Miami developer drops pursuit of affordable housing grant
Two weeks after Miami-Dade's public housing director expressed concerns about a developer’s bid to secure millions in public funding for a Liberty City housing project, the builder behind the Seventh Avenue Transit Village has told the county to keep the money.
Atlantic Pacific Communities president Randy Weisburd notified Miami-Dade’s housing office Tuesday that his company will no longer need $3.3 million in surtax funds after scrapping plans to expand the second phase of the project on 62nd Street and Northwest Seventh Avenue. Weisburd said the company's decision was about timing and finances, and influenced by material changes that made the county’s loan less valuable.
“By scaling back to the original 100 units, we will be able to deliver much needed affordable housing sooner,” Weisburd wrote Tuesday.
His announcement follows concerns raised by housing director Michael Liu about why Atlantic Pacific's June application for county surtax dollars neglected to mention the company's $2 million soft commitment from the city of Miami and unspent bond funds related to the first phase of the project. Liu said the omissions influenced the county’s scoring of grant applications — Atlantic Pacific ranked first — and said several weeks ago that the county was concerned the omission of millions in funding was “more than just perhaps a slip of the pen or a scrivener’s error.”
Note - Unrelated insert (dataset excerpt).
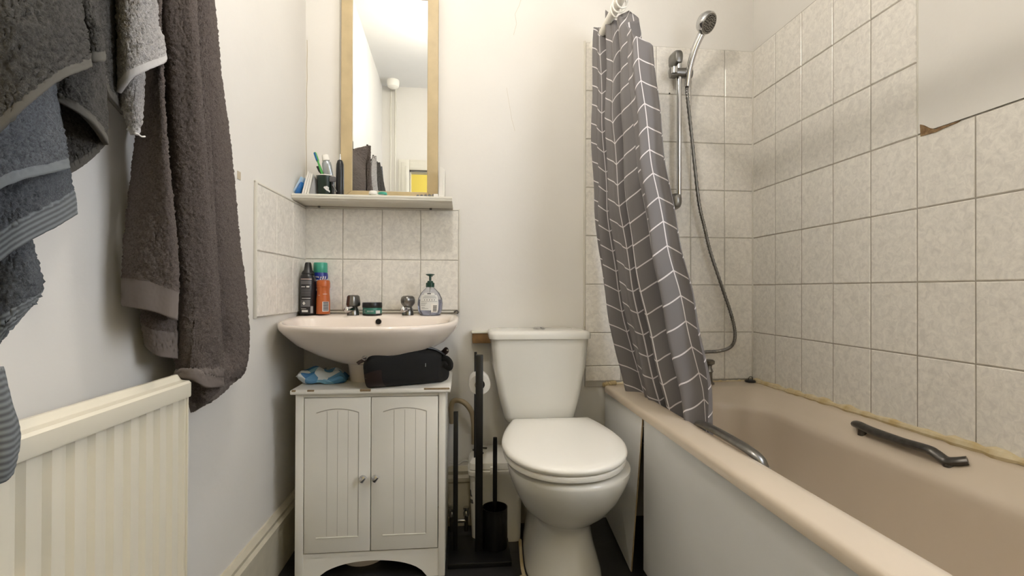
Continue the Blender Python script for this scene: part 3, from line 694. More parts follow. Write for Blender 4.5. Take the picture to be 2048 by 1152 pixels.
def brush(name, lab, p0, p1, m1, m2, r=.0045):
    p0, p1 = Vector(p0), Vector(p1); d = p1-p0
    t_ = thing(name, lab, 'toothbrush', p0)
    fin('handle', TUBE([p0, p0+d*.3, p0+d*.6, p0+d*.75], [r*.8, r, r*.9, r*.6], 10), m1, t_)
    fin('brush_head', TUBE([p0+d*.74, p0+d*.8, p0+d*.97, p1], [r*.6, r*1.1, r*1.1, r*.7], 10), m1, t_)
    s = d.normalized().cross(Vector((1, 0, 0))).normalized()
    bmx = bmesh.new()
    for k in range(6):
        c = p0+d*(.80+.032*k); loft(bmx, [circ(c, .0035, 6, s), circ(c+s*-.011, .0032, 6, s)])
    fin('bristles', bmx, m2, t_)
brush('toothbrush', 'green and white toothbrush standing in the dark green cup', (-.515, -.083, zt+.02), (-.565, -.090, zt+.168), 'green', 'blue_deep', .0052)
brush('toothbrush', 'black slim toothbrush leaning left in the dark green cup', (-.513, -.072, zt+.02), (-.558, -.078, zt+.118), 'black_plastic', 'black_plastic', .0045)
t = thing('toothpaste_tube', 'striped toothpaste tube standing cap up in the cup', 'toothpaste', (-.522, -.086, zt+.03))
d = Vector((-.16, -.05, 1)).normalized(); b0 = Vector((-.505, -.081, zt+.02)); sx = Vector((1, 0, .16)).normalized(); sy = d.cross(sx)
def orr(c, a, b, n=20): return [c+sx*(a*math.cos(2*PI*i/n))+sy*(b*math.sin(2*PI*i/n)) for i in range(n)]
fin('tube_body', LOFT([orr(b0, .017, .002), orr(b0+d*.04, .0175, .009), orr(b0+d*.10, .0175, .014), orr(b0+d*.112, .016, .014), orr(b0+d*.12, .010, .010)]), 'silver', t)
for k in (-1, 0, 1): fin('stripe', TUBE([b0+d*.05+sx*(.006*k)-sy*-.0125*1, b0+d*.108+sx*(.008*k)+sy*.0145], .0015, 6), 'print_white', t)
fin('cap', LOFT([orr(b0+d*.119, .0125, .0125), orr(b0+d*.121, .014, .014), orr(b0+d*.140, .0125, .0125), orr(b0+d*.143, .008, .008)]), 'plastic_white', t)
# razor in front of the cup
t = thing('razor', 'grey and black razor leaning against the green cup', 'razor', (-.493, -.105, zt))
fin('handle', TUBE(spl([(-.491, -.108, zt+.002), (-.494, -.108, zt+.03), (-.497, -.105, zt+.06)], 14), .0042, 10), 'black_plastic', t)
fin('blade_head', B(-.5055, -.4845, -.112, -.098, zt+.054, zt+.074, .003), 'print_grey', t)
fin('grip_wing', TUBE(spl([(-.494, -.111, zt+.042), (-.486, -.112, zt+.03), (-.479, -.110, zt+.016)], 10), .003, 8), 'print_grey', t)
t = thing('electric_toothbrush', 'black electric toothbrush handle standing beside the mirror frame', 'toothbrush', (-.471, -.085, zt))
fin('handle', LATHE((-.472, -.088, zt), [(.0135, 0), (.0145, .003), (.0148, .05), (.0145, .10), (.0135, .125), (.010, .138), (.006, .142)]), 'black_plastic', t)
fin('drive_shaft', LATHE((-.472, -.088, zt+.142), [(.003, 0), (.003, .012), (.0018, .013), (.0018, .022)]), 'chrome', t)
# leaflets, packets
def lean(name, lab, cat, q, y0, y1, m, grp=None):       # q: outline in x, z; y0..y1 thickness
    o_ = fin(name, LOFT([[Vector((x, y0, z)) for x, z in q], [Vector((x, y1, z)) for x, z in q]]), m, smooth=False); settle(o_); return tag(o_, lab, cat, grp)
t = thing('folded_leaflet', 'white folded leaflets leaning on the green cup', 'leaflet', (-.58, -.09, zt))
for k, (dx, m) in enumerate(((-.007, 'paper'), (.001, 'paper'), (.009, 'paper'), (.0175, 'grey_card'))):
    q = [(-.598+dx, zt), (-.5912+dx, zt), (-.5725+dx*.7, zt+.088-.003*k), (-.5782+dx*.7, zt+.09-.003*k)]
    if k == 3: q = [(-.581, zt), (-.558, zt), (-.562, zt+.07), (-.5645, zt+.072)]
    fin('sheet', LOFT([[Vector((x, -.115+.004*k, z)) for x, z in q], [Vector((x, -.03, z)) for x, z in q]]), m, t, smooth=False)
t = thing('wipes_packet', 'small blue packet lying slanted at the left end of the shelf', 'packet', (-.612, -.08, zt))
def pillow(c, ux, uy, uz, a, b, h, n=14):
    c, ux, uy, uz = Vector(c), Vector(ux).normalized(), Vector(uy).normalized(), Vector(uz).normalized()
    bm_ = bmesh.new()
    for s in (1, -1):
        g_ = [[bm_.verts.new(c+ux*(a*(2*i/n-1))+uy*(b*(2*j/n-1))+uz*(s*h*((1-(2*i/n-1)**4)*(1-(2*j/n-1)**4))**.6)) for j in range(n+1)] for i in range(n+1)]
        for i in range(n):
            for j in range(n): bm_.faces.new((g_[i][j], g_[i+1][j], g_[i+1][j+1], g_[i][j+1]) if s > 0 else (g_[i][j], g_[i][j+1], g_[i+1][j+1], g_[i+1][j]))
    bmesh.ops.remove_doubles(bm_, verts=bm_.verts[:], dist=1e-5); return bm_
fin('film', pillow((-.613, -.09, zt+.036), (.40, .1, .90), (.2, 1, 0), (-.85, 0, .5), .036, .035, .006), 'blue_light', t)
fin('dark_print', pillow((-.609, -.105, zt+.026), (.40, .1, .90), (.2, 1, 0), (-.85, 0, .5), .024, .022, .0072), 'blue_deep', t)
t = thing('contact_lens_case', 'contact lens case with white and green caps on the shelf', 'lens case', (-.325, -.135, zt))
fin('case_body', B(-.348, -.300, -.138, -.118, zt, zt+.006, .003), 'plastic_white', t)
fin('cap', LATHE((-.340, -.128, zt+.005), [(.0165, 0), (.017, .003), (.016, .011), (.012, .0135), (.001, .014)]), 'plastic_white', t)
fin('cap', LATHE((-.306, -.128, zt+.005), [(.0165, 0), (.017, .003), (.016, .008), (.012, .0105), (.001, .011)]), 'teal', t)
t = thing('pill_blister', 'silver blister strip lying at the right end of the shelf', 'blister pack', (-.15, -.12, zt))
fin('foil', LOFT([[Vector(p) for p in ((-.186, -.130, zt+.002), (-.112, -.130, zt+.006), (-.108, -.10, zt+.010), (-.178, -.10, zt+.007))], [Vector(p)+Vector((0, 0, .001)) for p in ((-.186, -.130, zt+.002), (-.112, -.130, zt+.006), (-.108, -.10, zt+.010), (-.178, -.10, zt+.007))]]), 'silver', t, smooth=False)
for k in range(5): fin('blister', LATHE((-.176+.0145*k, -.122, zt+.0035+.0008*k), [(.0055, 0), (.0055, .004), (.004, .006), (.001, .0065)], n=12), 'print_grey', t)
fin('cardboard_end', B(-.116, -.100, -.132, -.10, zt, zt+.013, .001), 'paper', t)
t = thing('paper_stack', 'upright white folded papers at the right of the mirror', 'papers', (-.085, -.09, zt))
for k in range(3): fin('sheet', LOFT([[Vector((x, -.105-.004*(k == 1), zt+z)) for x, z in q], [Vector((x, -.03, zt+z)) for x, z in q]]) if (q := [(-.0985+.0072*k, 0), (-.0915+.0072*k, 0), (-.0885+.0066*k, .122-.004*k), (-.0950+.0066*k, .124-.004*k)]) else None, 'paper', t, smooth=False)

# ------------------------------------------------------------------ things on the basin
zb = .8585
def can(name, lab, c, prof, m, cap_from=None, capm=None):
    t_ = thing(name, lab, 'can', (c[0], c[1], c[2]))
    body = [p for p in prof if cap_from is None or p[1] <= cap_from]; fin('can_body', LATHE(c, body, n=32), m, t_)
    if cap_from is not None: fin('cap', LATHE(c, [p for p in prof if p[1] >= cap_from], n=32), capm, t_)
    return t_
c = (-.588, -.085, zb); R0 = .0285
t = can('hair_mousse_can', 'black aerosol can with pointed black nozzle in the basin corner', c, [(.027, 0), (R0, .002), (R0, .135), (.025, .145), (.022, .150), (.022, .150001), (.0235, .151), (.022, .158), (.015, .166), (.0115, .190), (.009, .195), (.001, .196)], 'charcoal_can', .150, 'black_plastic')
R1 = R0+.0006
add_print(t, 'label_print', 'pink_edge', c[0], c[1], R1, [(-.75, .75, zb+.130, zb+.1325)])
add_print(t, 'label_print', 'print_grey', c[0], c[1], R1, [(-.7, .7, zb+.112, zb+.126)]+[(-.6, .6, zb+.068+.006*k, zb+.071+.006*k) for k in range(5)]+[(-.65, .55, zb+.028, zb+.054)])
add_print(t, 'label_print', 'print_white', c[0], c[1], R1+.0003, [(-.6, -.05, zb+.101, zb+.104), (.1, .45, zb+.100, zb+.106), (-.5, .3, zb+.008, zb+.016), (-.62, .1, zb+.020, zb+.0215), (-.5, .6, zb+.0585, zb+.0605)]+[(.62+.05*k, .645+.05*k, zb+.004, zb+.030) for k in range(7)])
bm = bmesh.new(); R2 = R1+.0006
vv = [bm.verts.new((c[0]+R2*math.sin(a), c[1]-R2*math.cos(a), zb+z)) for a, z in ((-.40, .041), (-.20, .034), (0, .041), (-.20, .048))]; bm.faces.new(vv); fin('hazard_diamond', bm, 'print_white', t, smooth=False)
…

Weisburd, however, said in a recent interview that those concerns, expressed in the Miami Herald, were a surprise to Atlantic Pacific. He said his company had not been contacted by the county on the issue outside of questions from an underwriter about the size of the project. He sent Liu a letter on Christmas Eve attempting to explain in depth the different possible sources of funding for the project, their tenuous nature and why some of it was not included in the grant application. He sat down with Liu Wednesday after requesting a meeting.
Questions raised about the developer's grant application took on added weight due to Atlantic Pacific's leading bid to win the high-profile redevelopment of Liberty Square, Miami's oldest housing project. Miami-Dade Mayor Carlos Gimenez has yet to recommend a developer to county commissioners, and another leading bidder, Related Urban, has called on the county to throw Atlantic Pacific’s bid out.
Atlantic Pacific’s withdrawal of its grant application would appear to make Liu’s concerns moot. As for whether the issue will affect relationships with the county going forward: “I’m not going to comment any further on that point,” Liu said. “We want to make sure everybody understands we want accountability. We want full disclosure from the very start.”